We received feedback from 17 members and guests, following the screening of Spirit of ’45 on 10th September.
Here’s how you rated the film:
- ‘Excellent’: 3 votes
- ‘Very Good’: 6 votes
- ‘Good’: 4 votes
- ‘Satisfactory’: 2 votes
- ‘Poor’: 0 vote
- 2 comments received without a rating
We would like to apologise for the lack of response slips. If you didn’t (or weren’t able to) leave comments on the night or, having had time to reflect, you wish to say more about the film, we would welcome your replies here.
The general consensus from the comments would be that the film is biased towards the socialist view – to the point of becoming almost a Party Political Broadcast. The film gives the impression of the country united behind a Labour Government determined to overhaul our society. In fact, the country remained deeply divided as wartime austerity and shortages continued long after other other economies began to recover (why else were the Conservatives swept back into power in 1951).
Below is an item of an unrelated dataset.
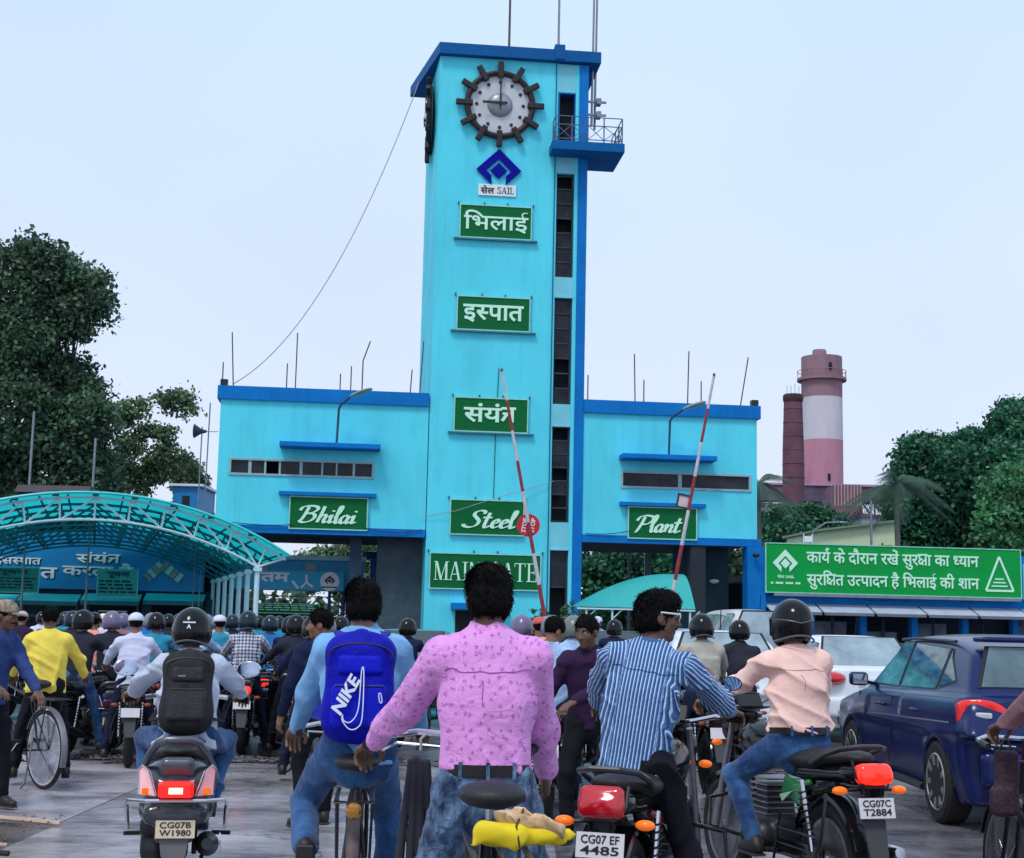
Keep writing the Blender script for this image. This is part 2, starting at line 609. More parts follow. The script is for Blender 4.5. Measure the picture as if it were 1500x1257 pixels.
def seg_text(segs, off=0.012):
    """segs: str | ('half', ch) | ('tra',) | ('ksha',) | ('reph',) ; returns list of (verts, faces)"""
    out, x = [], 0.0
    for s in segs:
        if isinstance(s, str):
            lead = len(s) - len(s.lstrip(' '))
            x += 0.26 * lead
            s = s.strip(' ') if False else s[lead:]
            tr = len(s) - len(s.rstrip(' '))
            s = s.rstrip(' ')
            if s:
                # words one by one keeps the advance exact
                vs, fs = raw_text(s, off)
                mxx = max(v[0] for v in vs)
                if s[-1] == 'ई': mxx -= 0.0
                out.append(([(a + x, b) for a, b in vs], fs))
                x += mxx - off
            x += 0.26 * tr
        elif s[0] == 'ov':
            vs, fs = raw_text(s[1], off)
            x0 = min(v[0] for v in vs)
            out.append(([(a + x - x0, b) for a, b in vs], fs))
            x += s[2]
        elif s[0] == 'half':
            vs, fs = raw_text(s[1], off)
            mxx = max(v[0] for v in vs) - (0.235 if s[1] != 'त' else 0.22)
            vs, fs = clip_right(vs, fs, mxx)
            out.append(([(a + x, b) for a, b in vs], fs))
            x += mxx
        elif s[0] == 'tra':
            T = 0.075 + 2 * off
            H = 0.645
            for p in ([(0.0, H), (0.50, H)], [(0.37, H), (0.37, 0.0)], [(0.36, 0.40), (0.16, 0.40), (0.04, 0.40)], [(0.20, 0.40), (0.12, 0.24), (0.03, 0.06)]):
                vs, fs = ribbon(p, T)
                out.append(([(a + x, b) for a, b in vs], fs))
            x += 0.50
        elif s[0] == 'ksha':
            T = 0.072 + 2 * off
            H = 0.645
            for p in ([(-0.02, H), (0.66, H)], [(0.54, H), (0.54, 0.0)], [(0.20, H), (0.08, 0.52), (0.12, 0.42), (0.26, 0.38), (0.12, 0.33), (0.06, 0.2), (0.16, 0.09), (0.3, 0.2), (0.42, 0.3), (0.54, 0.3)], [(0.26, 0.14), (0.36, 0.02)]):
                vs, fs = ribbon(p, T)
                out.append(([(a + x, b) for a, b in vs], fs))
            x += 0.645
        elif s[0] == 'reph':
            vs, fs = ribbon([(-0.17, 0.66), (-0.27, 0.78), (-0.17, 0.86), (-0.08, 0.8)], 0.07 + 2 * off)
            out.append(([(a + x, b) for a, b in vs], fs))
    return out
def place(parts, rect, shear=0.0, M=None, name='lettering', m=None, parent=None, depth=0.015, keep=False):
    """fit the flat parts in rect=(x0,x1,z0,z1) on the plane y=0 facing -y, extruded"""
    xs = [v[0] for p in parts for v in p[0]]
    ys = [v[1] for p in parts for v in p[0]]
    x0, x1, y0, y1 = min(xs), max(xs), min(ys), max(ys)
    X0, X1, Z0, Z1 = rect
    sx, sz = (X1 - X0) / (x1 - x0), (Z1 - Z0) / (y1 - y0)
    if keep: sx = sz = min(sx, sz)
    mb = MB()
    for k, (vs, fs) in enumerate(parts):
        n = len(vs)
        dd = 0.0007 * (k % 9)
        o = len(mb.v)
        def q(v, i, e): return (X0 + (v[0] - x0) * sx + shear * (v[1] - y0) * sz, -e - dd - 0.00004 * (i % 60), Z0 + (v[1] - y0) * sz)
        mb.v += [q(v, i, depth) for i, v in enumerate(vs)]
        for f in fs:
            mb.f.append(tuple(o + i for i in f))
            mb.m.append(0)
        # side walls along boundary edges
        cnt = {}
        for f in fs:
            for a, b in zip(f, f[1:] + f[:1]): cnt[(a, b)] = 1
        o2 = len(mb.v)
        mb.v += [q(v, i, 0.0) for i, v in enumerate(vs)]
        for (a, b) in cnt:
            if (b, a) not in cnt:
                mb.f.append((o + a, o + b, o2 + b, o2 + a))
                mb.m.append(0)
    return mb.obj(name, m, parent, sm=0, M=M)
NIB = (R(25), 0.34)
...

The revolutionary housing described in the film reminded me of the Beacontree Housing Estate in Dagenham, where I grew up – except this was built in the ’30s (by a Labour Council) as a result of the expansion of the District Line to Upminster. Labour was also responsible for the Concrete Jungles (Broadwater Farm in Tottenham, St Pauls in Bristol, etc.) that exploded in violence in the ’80s, and the high-rise slums built in Plaistow, Newham and Barking (most of which have now been demolished).
Ignoring the ’60s and ’70s (with the 3-day week and the Winter of Discontent) overlooks the fact that – at the point Thatcher’s Conservatives were elected – British Society was very much broken and in need of radical change (not that Rampant Thatcherism and the wholesale disposal of State assets was anything like the right solution. As the film rightly points out, splitting Utilities, the Post Office and Railways into multiple companies doesn’t make sense, it doesn’t increase competition, only bureaucracy, and dissuades investment as each company’s principle concern is maximising returns to it’s shareholders).
As the film began, I was struck by just how much we have returned to pre-war values (every man for himself, only looking out for number one). A more balanced film could have addressed the mistakes made and served as a rallying cry for a second social revolution. Unfortunately, this wasn’t it.
I think Bob has some very relevant and cogent points. My only thought is that a so-called ‘balanced’ film – like one for the BBC? – would have been a boring film, and not, particularly, good cinema. For me the real people giving their views was one of the most endearing aspects of the Loach enterprise. Governments make mistakes. I believe Harold Wilson may have closed more coal mines than Thatcher, but for economic reasons. Thatcher closed them,all at once, for political reasons. Those terrible housing estates were too much and too big, agreed. Nothing wrong, for instance, in selling ‘council’ houses to sitting tenants – it was in the Labour manifesto of ’51 – but the money had to be used to build more ‘council’ houses, which Thatcher was, of course, dead against. Political reasons! But the film was about the ‘spirit’ of ’45. It didn’t last long or go down well with a lot of voters in ’51, true. For me the film was extremely watchable and fascinating. Another one called ‘The Spirit of ’79’? Who will write and direct?
If you want a film about the “Spirit of ’79,” take a look at The Good Father (http://www.imdb.com/title/tt0093103/ ) with Anthony Hopkins, Jim Broadbent, Harriet Walter, and Simon Callow, among others.
The late seventies were not a pretty time, but the age of Friedman, then in its nascence, strikes me as far more odious and damaging to humanity.